25. Carry out a physical count on your inventory

To be certain that your merchandise isn’t being stolen, supplement POS reports with physical counts of your inventory. Once you’re familiar with the steps to take to conduct a physical inventory count, the process will become easier. The results of physically counting your inventory will help you to decide how you should visually merchandise your store to prevent shrinkage.

Carry out a physical count on your inventory


26. Get the police involved

According to the findings of The National Association for Shoplifting Prevention survey:

  • 33% of juveniles and 57% of adults stated that it was difficult to stop shoplifting even though they have been caught.
  • Drug addicts have described shoplifting and drugs as equally addictive.

Given the addictive nature of shoplifting, you should do everything it takes to deter thieves from targeting your store. It could be tempting to let shoplifters off for what you consider to be a minor infraction – for example, stealing an item worth $5. However, this approach could cost your business in the long run. You need to determine the message you want to send to the shoplifter. Involving law enforcement whenever possible will spread the word that your store is no easy target. Partner up with your local law enforcement office to get advice on the best way to deal with shoplifters. Making the decision to call the police when you’ve caught someone shoplifting can be tough, but you’ll need to decide what’s best for your business.

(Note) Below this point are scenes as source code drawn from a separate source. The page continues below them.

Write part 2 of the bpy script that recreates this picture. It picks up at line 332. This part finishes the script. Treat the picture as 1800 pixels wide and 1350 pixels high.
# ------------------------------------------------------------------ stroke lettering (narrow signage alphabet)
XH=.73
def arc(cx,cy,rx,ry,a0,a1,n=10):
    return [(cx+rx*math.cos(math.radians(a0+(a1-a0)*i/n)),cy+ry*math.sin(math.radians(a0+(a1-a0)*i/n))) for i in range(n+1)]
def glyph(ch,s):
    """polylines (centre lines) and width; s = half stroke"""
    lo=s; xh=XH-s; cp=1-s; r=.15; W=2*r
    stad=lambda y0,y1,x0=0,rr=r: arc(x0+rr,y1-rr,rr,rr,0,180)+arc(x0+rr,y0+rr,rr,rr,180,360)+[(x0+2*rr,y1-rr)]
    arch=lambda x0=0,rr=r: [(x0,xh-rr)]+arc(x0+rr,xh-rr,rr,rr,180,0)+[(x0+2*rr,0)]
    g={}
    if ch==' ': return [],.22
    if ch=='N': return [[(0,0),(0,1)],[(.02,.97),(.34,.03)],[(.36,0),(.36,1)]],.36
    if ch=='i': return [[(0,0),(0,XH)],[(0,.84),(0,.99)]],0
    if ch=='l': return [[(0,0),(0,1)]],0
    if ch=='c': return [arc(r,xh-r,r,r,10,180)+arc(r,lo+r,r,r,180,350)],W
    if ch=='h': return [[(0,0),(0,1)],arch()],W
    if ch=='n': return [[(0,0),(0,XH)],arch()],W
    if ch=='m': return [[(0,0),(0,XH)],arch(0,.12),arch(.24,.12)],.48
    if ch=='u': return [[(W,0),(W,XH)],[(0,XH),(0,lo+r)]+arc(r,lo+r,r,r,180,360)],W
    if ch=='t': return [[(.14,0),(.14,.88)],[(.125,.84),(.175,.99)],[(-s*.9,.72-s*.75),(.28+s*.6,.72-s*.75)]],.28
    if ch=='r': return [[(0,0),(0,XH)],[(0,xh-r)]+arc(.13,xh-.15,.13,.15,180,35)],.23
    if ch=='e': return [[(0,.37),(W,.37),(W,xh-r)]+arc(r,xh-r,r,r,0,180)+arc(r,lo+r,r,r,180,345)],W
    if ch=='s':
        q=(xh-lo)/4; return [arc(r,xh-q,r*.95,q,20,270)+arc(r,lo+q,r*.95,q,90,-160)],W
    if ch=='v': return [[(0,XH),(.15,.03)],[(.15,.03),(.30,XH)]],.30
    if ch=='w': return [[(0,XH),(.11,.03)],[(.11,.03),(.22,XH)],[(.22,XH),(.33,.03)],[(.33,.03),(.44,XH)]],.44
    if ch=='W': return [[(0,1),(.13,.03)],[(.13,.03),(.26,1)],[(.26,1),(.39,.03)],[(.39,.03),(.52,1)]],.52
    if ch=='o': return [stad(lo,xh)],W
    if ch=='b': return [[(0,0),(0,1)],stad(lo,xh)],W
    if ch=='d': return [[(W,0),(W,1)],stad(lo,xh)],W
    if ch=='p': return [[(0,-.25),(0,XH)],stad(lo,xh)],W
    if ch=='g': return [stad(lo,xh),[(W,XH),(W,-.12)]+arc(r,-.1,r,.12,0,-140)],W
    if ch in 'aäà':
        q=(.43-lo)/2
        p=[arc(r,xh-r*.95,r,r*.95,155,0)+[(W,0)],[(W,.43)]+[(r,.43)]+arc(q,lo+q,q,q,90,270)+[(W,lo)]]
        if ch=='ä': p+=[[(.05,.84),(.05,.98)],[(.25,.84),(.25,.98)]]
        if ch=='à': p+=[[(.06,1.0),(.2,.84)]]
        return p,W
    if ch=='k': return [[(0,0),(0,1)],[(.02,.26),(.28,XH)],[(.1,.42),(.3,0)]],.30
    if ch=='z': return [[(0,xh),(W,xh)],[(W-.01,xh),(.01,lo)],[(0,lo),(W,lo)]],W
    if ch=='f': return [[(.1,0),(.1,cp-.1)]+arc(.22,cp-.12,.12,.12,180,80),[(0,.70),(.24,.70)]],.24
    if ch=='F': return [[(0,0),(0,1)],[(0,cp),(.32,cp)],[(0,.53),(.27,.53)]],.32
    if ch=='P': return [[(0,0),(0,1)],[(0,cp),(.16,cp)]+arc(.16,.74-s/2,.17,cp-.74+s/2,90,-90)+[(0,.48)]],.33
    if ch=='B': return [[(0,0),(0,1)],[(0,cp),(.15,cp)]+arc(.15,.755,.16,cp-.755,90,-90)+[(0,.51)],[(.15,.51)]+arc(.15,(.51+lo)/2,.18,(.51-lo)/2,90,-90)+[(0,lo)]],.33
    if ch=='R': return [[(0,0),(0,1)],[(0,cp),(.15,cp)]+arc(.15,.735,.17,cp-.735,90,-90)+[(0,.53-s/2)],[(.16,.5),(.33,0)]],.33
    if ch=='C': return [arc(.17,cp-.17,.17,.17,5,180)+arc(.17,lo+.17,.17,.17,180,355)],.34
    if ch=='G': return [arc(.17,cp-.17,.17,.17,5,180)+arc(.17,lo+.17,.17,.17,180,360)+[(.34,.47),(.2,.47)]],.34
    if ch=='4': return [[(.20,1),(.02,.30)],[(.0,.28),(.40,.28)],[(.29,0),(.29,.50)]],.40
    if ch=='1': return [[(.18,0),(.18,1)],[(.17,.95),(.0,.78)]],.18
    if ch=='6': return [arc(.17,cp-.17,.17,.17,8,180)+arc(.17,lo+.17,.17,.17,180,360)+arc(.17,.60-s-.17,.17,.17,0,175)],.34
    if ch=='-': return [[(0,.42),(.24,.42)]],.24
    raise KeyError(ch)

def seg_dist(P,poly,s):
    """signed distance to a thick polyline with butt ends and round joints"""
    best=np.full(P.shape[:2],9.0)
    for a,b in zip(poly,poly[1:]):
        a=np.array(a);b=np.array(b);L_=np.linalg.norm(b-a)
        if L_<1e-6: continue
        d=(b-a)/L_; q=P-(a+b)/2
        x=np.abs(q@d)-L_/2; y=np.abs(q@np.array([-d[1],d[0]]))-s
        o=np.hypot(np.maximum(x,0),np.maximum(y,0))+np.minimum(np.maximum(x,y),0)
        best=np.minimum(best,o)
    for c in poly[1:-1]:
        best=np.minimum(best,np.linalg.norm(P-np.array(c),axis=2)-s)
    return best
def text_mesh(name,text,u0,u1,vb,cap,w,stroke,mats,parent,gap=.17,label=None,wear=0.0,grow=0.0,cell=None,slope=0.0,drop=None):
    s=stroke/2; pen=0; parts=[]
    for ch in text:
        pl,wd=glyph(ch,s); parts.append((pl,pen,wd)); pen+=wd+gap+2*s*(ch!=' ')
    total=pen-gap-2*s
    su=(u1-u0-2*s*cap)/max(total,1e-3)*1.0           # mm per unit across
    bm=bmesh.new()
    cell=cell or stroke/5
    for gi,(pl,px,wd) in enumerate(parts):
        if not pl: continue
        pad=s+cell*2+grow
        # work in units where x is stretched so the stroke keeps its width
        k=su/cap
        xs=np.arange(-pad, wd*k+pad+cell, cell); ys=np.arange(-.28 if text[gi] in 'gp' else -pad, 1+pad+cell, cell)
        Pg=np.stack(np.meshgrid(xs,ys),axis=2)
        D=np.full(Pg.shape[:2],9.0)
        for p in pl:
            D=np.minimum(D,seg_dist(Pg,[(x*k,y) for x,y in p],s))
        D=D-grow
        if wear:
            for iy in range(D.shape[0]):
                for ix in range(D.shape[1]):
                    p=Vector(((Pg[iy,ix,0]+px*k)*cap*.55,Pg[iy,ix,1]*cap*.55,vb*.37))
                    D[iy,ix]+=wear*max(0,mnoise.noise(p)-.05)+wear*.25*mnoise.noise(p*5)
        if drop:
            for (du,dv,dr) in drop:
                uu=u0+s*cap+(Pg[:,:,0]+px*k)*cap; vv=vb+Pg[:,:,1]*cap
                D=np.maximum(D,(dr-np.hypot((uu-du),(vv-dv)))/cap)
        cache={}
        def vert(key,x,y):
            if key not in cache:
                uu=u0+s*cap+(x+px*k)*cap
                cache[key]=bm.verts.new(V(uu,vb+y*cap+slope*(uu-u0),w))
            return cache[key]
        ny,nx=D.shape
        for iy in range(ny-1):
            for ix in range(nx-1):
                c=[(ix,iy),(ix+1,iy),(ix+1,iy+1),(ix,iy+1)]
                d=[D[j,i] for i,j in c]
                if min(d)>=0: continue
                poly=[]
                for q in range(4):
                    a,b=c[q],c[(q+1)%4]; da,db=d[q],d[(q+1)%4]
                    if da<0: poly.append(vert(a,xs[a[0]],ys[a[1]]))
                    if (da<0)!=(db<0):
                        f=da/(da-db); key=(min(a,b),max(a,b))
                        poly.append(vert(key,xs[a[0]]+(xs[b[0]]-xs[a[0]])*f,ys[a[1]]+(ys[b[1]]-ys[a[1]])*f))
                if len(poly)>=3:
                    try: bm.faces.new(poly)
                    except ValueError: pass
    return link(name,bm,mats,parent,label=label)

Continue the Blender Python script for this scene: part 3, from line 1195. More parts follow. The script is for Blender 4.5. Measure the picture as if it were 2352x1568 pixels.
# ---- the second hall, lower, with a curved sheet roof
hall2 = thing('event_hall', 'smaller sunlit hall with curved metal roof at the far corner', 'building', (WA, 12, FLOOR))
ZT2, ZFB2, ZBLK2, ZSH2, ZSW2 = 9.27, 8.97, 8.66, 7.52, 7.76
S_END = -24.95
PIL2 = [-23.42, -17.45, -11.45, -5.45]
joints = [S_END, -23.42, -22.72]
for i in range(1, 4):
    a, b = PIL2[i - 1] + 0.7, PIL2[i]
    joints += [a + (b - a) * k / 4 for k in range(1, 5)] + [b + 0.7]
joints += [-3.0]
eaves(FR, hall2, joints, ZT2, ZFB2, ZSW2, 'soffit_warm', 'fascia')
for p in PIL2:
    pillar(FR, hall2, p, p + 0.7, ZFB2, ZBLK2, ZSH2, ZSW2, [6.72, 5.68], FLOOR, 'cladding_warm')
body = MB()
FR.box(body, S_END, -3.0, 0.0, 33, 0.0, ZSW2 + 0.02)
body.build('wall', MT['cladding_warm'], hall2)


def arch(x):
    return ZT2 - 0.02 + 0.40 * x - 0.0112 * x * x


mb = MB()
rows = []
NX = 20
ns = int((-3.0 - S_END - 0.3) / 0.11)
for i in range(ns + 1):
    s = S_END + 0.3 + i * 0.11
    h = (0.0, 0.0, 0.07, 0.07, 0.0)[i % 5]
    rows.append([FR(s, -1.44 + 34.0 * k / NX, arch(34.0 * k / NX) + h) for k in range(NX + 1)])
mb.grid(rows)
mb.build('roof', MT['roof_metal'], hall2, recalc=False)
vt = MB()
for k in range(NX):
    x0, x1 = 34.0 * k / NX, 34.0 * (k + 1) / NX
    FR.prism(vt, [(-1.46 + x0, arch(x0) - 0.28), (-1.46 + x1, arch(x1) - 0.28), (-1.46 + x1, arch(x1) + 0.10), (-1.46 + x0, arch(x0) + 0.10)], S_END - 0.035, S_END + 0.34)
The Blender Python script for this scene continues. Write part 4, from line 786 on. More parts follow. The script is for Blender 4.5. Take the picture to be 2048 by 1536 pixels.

Best practices to prevent shoplifting

Just as shoplifters get more imaginative in finding ways to steal from your business, you should always be on the lookout for shoplifting prevention tips and tricks to stay one step ahead. The tips and tricks above can be implemented by big and small business with a range of budgets. There’s no excuse for leaving your business vulnerable to shoplifting with the range of options available to safeguard your merchandise.